12/18/2013 12:23PM

Dick Jerardi: Shared Belief stands out in several ways

Shigeki Kikkawa
Shared Belief could provide trainer Jerry Hollendorfer with his best shot to win a Triple Crown race for the first time in 2014.

We attend sporting events because we never know for sure what we might be about to witness. We watch stakes races for 2-year-olds because we never know when we might be about to see something very special. In the space of three hours last Saturday afternoon and evening, I saw a hoops/horses exacta that I won’t soon forget.

It was 90 minutes or so after I watched Princeton make up an 18-point deficit in the last 6 1/2 minutes to catch and then beat Penn State in a wild overtime basketball game played in snowy State College, Pa., at old Rec Hall that I was stopped by a man as I was leaving the bar/restaurant at the nearby Nittany Lion Inn.

He did not want to know about the basketball game. He wanted to know the identity of my 2014 Kentucky Derby horse.

I was just about to say I was undecided before I double-checked the name of an unbeaten horse who was going to run at Betfair Hollywood Park within the next 90 minutes. Shared Belief, I told him, had been very impressive in each of his two starts and had a big Beyer Speed Figure edge going into the CashCall Futurity. If Shared Belief wins big again, I told the man, he could be my horse.

The road out of town was impassible, so I settled in to watch some more hoops on television and one horse race on my laptop.

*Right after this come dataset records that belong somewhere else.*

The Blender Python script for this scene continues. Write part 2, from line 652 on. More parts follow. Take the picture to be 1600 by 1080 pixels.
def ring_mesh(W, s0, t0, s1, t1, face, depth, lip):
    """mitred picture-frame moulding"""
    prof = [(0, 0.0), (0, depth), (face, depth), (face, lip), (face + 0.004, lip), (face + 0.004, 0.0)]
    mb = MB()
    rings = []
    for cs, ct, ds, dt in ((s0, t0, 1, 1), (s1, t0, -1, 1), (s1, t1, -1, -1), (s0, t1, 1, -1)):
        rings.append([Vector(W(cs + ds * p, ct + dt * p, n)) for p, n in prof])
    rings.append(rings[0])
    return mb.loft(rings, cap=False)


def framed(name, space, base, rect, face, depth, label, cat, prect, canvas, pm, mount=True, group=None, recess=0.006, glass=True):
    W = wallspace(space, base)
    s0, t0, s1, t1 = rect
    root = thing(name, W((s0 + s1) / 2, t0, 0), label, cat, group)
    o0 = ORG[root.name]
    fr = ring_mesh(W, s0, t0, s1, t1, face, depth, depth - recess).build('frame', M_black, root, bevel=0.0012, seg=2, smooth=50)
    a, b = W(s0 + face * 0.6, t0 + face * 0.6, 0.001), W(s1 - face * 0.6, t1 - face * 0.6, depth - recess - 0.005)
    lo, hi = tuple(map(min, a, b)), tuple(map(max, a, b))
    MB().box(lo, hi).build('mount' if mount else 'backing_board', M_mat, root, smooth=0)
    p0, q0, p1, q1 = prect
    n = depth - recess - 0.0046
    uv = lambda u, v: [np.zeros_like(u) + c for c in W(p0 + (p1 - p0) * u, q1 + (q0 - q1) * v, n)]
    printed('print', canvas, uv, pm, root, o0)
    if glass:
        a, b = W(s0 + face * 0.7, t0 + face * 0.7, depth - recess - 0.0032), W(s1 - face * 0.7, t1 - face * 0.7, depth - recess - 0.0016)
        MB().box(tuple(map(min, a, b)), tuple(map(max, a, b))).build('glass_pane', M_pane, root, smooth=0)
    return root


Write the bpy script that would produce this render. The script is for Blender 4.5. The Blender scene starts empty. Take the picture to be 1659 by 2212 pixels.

Shared Belief showed excellent early speed in his races, both sprints, so he certainly figured to be close in his first start around two turns. He broke perfectly and quickly established excellent early position just off an early speed horse who had no chance to last. When Candy Boy made a giant middle move on the backstretch, I wasn’t really paying attention to him. I was watching Shared Belief and Corey Nakatani. The horse was as relaxed as the jockey when Candy Boy went by.

Nakatani did not seem at all concerned with the movement outside him. He apparently knew what he had and was waiting until later to show it.

Candy Boy had the lead on the far turn, but I was still watching Shared Belief. It was obvious Shared Belief was going to win and probably by a lot. The horse was getting closer without being asked. When Nakatani gave the signal at the head of the stretch, Shared Belief accelerated like the race had just started.

My old friend Vic Stauffer called the horse a “superstar.” I am not going there, but the Hollywood Park announcer might be right. This was really impressive.

Shared Belief won by 5 3/4 lengths and got a 106 Beyer. He also got my vote for 2-year-old champion after winning all three of his stars by a combined 20 1/2 lengths and getting Beyers of 84, 92, and 106.

Trainer Jerry Hollendorfer has won 6,544 races, third all time. He has not won a Triple Crown race, mostly because he has had very few good chances. Shared Belief gives him a very good chance.

I like everything about this horse. He has positional speed. He rates like a smart horse. He runs fast.

I watched Shared Belief’s first race at Golden Gate Fields to see what Hollendorfer might have seen when he put together the deal to buy the horse after that Oct. 19 debut. Shared Belief was very good that day, too, and every bit as good in the Hollywood Prevue.

I checked the horse’s pedigree to see if there are any clues for later. Being by Candy Ride certainly can’t hurt. The dam, Common Hope, a daughter of legendary sire Storm Cat, does not have much of a race record, but clearly is from a strong family.

Common Hope raced five times in the early 2000s for trainer Julio Canani with one win, a maiden race at Del Mar. She has seven other foals, the first five by Bertrando, one by Maria’s Mon, and one by Unbridled’s Song. The two best are Little Miss Holly and Common Trust. Little Miss Holly, by Maria’s Mon, started 12 times with 3 wins, 2 seconds, 3 thirds, and earnings of $217,430. Common Trust, by Bertrando, started 42 times with 7 wins, 12 seconds, 6 thirds, and earnings of $195,622. All told, Common Hope’s first seven foals started 114 times, with 21 wins and $746,912.

Shared Belief has earned $451,200 in his three starts. Apparently, Candy Ride and Hollendorfer have made the difference. Candy Ride never lost in six starts and has become a solid sire. Hollendorfer is simply one of the best trainers that ever lived. Nakatani is certainly a big-race rider.

I am making no pronouncements other than I like everything about Shared Belief so far. I can’t wait for 2014 to see if the horse can keep that form and perhaps even improve on it.